In passato costoro, quando riuscivano a sottrarsi alla truffa democristiana, che faceva leva sulla paura del comunismo, salvo poi cercare il compromesso, si rivolsero all’Uomo qualunque di Guglielmo Giannini, ai monarchici democratici di Alfredo Covelli, e poi al Partito liberale italiano di Panfilo Gentile, Mario Ferrara, Manlio Lupinacci, il quale parlò già nel 1969 di “democrazie mafiose”. Senza dimenticare Giovanni Malagodi, autore tra l’altro del volumetto Massa non massa e Agostino Bignardi. Persino Valerio Zanone e Renato Altissimo, se ebbero il vezzo di “spostarsi a sinistra” per sembrare più “aggiornati”, furono irremovibili nell’opporsi a qualunque “compromesso storico” con i comunisti. Poi, con Antonio Martino, Alfredo Biondi e molti altri entrarono nella Forza Italia di Silvio Berlusconi, che ebbe il merito di fermare la “gioiosa macchina da guerra” con cui Achille Occhetto tentò di dare l’assalto al Palazzo.

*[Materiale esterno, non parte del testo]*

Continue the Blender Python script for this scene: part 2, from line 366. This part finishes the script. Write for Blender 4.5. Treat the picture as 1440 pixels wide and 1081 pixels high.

Oggi lo storico Partito liberale italiano si presenta rinnovato nell’organico, sotto la segreteria generale di Roberto Sorcinelli, avvocato cagliaritano con buona esperienza internazionale, per riproporsi di rappresentare questa Terza Italia che, attualmente, non va più a votare. E ha un problema di scarso ascolto da parte dei mezzi di comunicazione sociale. Forza Italia, che ha stabilito con il Pli un accordo, anche se ai “minimi termini”, conserva un’eredità berlusconiana di buone relazioni coi “media”. E avrebbe tutto da guadagnare se, intelligentemente, appoggiasse l’alleato nel settore. Tuttavia, un ancor giovane avvocato con esperienza internazionale potrebbe rendersi conto sul fatto che esista un’altra motivazione forte di questo assenteismo. Tali individui e tali ceti stimano che, in settori fondamentali per la loro esistenza, i Parlamenti e i Governi nazionali stanno contando sempre meno, espropriati nella loro sovranità dal tessuto delle imprese transnazionali. Ad esempio, tutta la discussione sul salario minimo e quello contrattato collettivamente ha scarsissima rilevanza. Se la soluzione adottata portasse a un costo del lavoro non in linea con le convenienze di queste imprese, esse non si farebbero problemi per “delocalizzare”, cioè traferire, la produzione in altri Stati. Ciò non solo provocherebbe licenziamenti dei dipendenti locali, ma il venir meno di tutto l’indotto, anche in termini di prestazioni professionali indipendenti.
L’attuale presidente del Consiglio, Giorgia Meloni, lo ha capito. Tenta sempre, ogni volta che le competenze comunitarie lo consentano, di appoggiarsi al ruolo sussidiario dell’Unione europea. L’Unione, per la sua struttura, conosce un sistema rappresentativo, nel quale i cittadini votano per il Parlamento europeo. Il problema sono le organizzazioni internazionali globali, dalle Nazioni unite all’Organizzazione mondiale per il commercio. Lì, un Partito liberale italiano, con un segretario generale avvocato con esperienze internazionali, potrebbe rappresentare una fucina di idee. E quella Terza Italia che ora “vota con le scarpe”, cioè si reca altrove e non alle urne, potrebbe essere spinta, gradualmente, a sentirsi rappresentata da una forza politica che avverte la questione e si batte per tentare di superarla.